No coz - zauwaz, ze rewolucje biora sie z tego, ze stary swiat nie
jest dobry.
"Zauważ"? No jakoś nie potrafię. Nie potrafię dostrzec tego, że jak
przyszedł Marks, Lenin, Stalin, Dzierżyński, to świat stał się lepszy.
A próbowano mi to pokazywać i tłumaczyć. Są tacy, którzy twierdzą,
że choć chcieli dobrze, ale im nie wyszło. Ja i w to nie wierzę.
Naprawdę nie zauważyłeś lepszego świata??
Wolałbyś być dziś feudalnym parobkiem u jakiegoś szlachcica?
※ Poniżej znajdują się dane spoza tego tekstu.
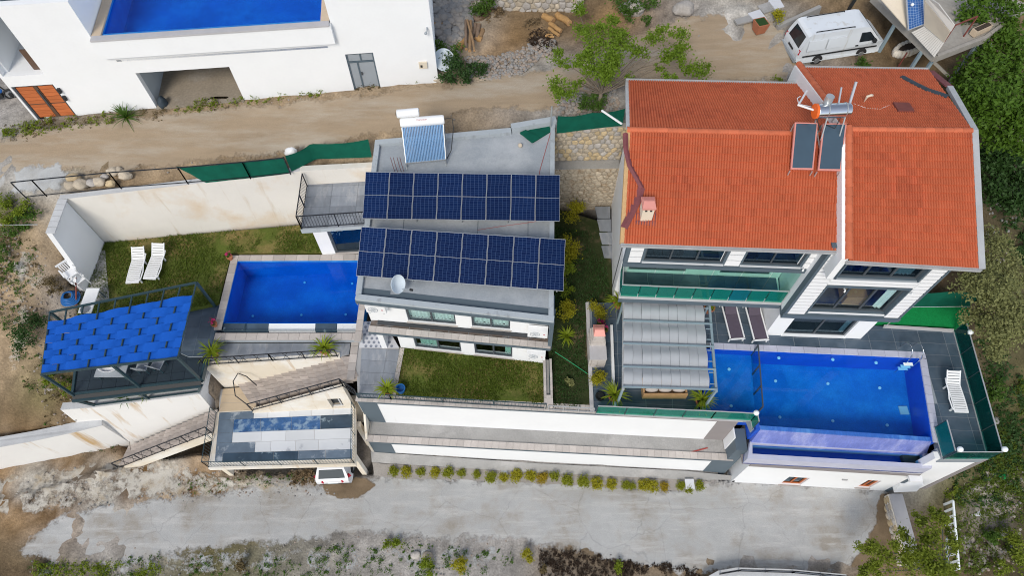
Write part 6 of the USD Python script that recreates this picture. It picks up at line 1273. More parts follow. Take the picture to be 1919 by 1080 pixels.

To wszystko są zdobycze rewolucji? Tak mi kiedyś to tłumaczono, ale
ja nigdy nie uwierzyłem. Świat się zmienia ewolucyjnie -- ci od gilotyn
i razstriełek mogą tylko spowodowac lata zastoju. Nie przez przypadek
masa upadłościowa po Kraju Rad ma dzisiaj neofeudalne społeczeństwo.
Quote:
Dzisiaj, gdy ma się pieniądze, można nawet wybudować "prawdziwe"
miasto. Ja w nim mieszkać nie będę, ale proszę bardzo, budujcie,
budujcie.
A czemu nie ?
Lodz, Gdynia, Nowa Huta - malo to miast powstalo z pieniedzy ?
To są zwykłe miasta, nie utopijne. Tylko w Nowej Hucie jest trochę
narzuconej ideologii przestrzeni, ale realnej, nie utopijnej.
Dziś realnej, ale wtedy?
Wtedy była ta ideologia i puste przestrzenie z rozmachem krytykowane.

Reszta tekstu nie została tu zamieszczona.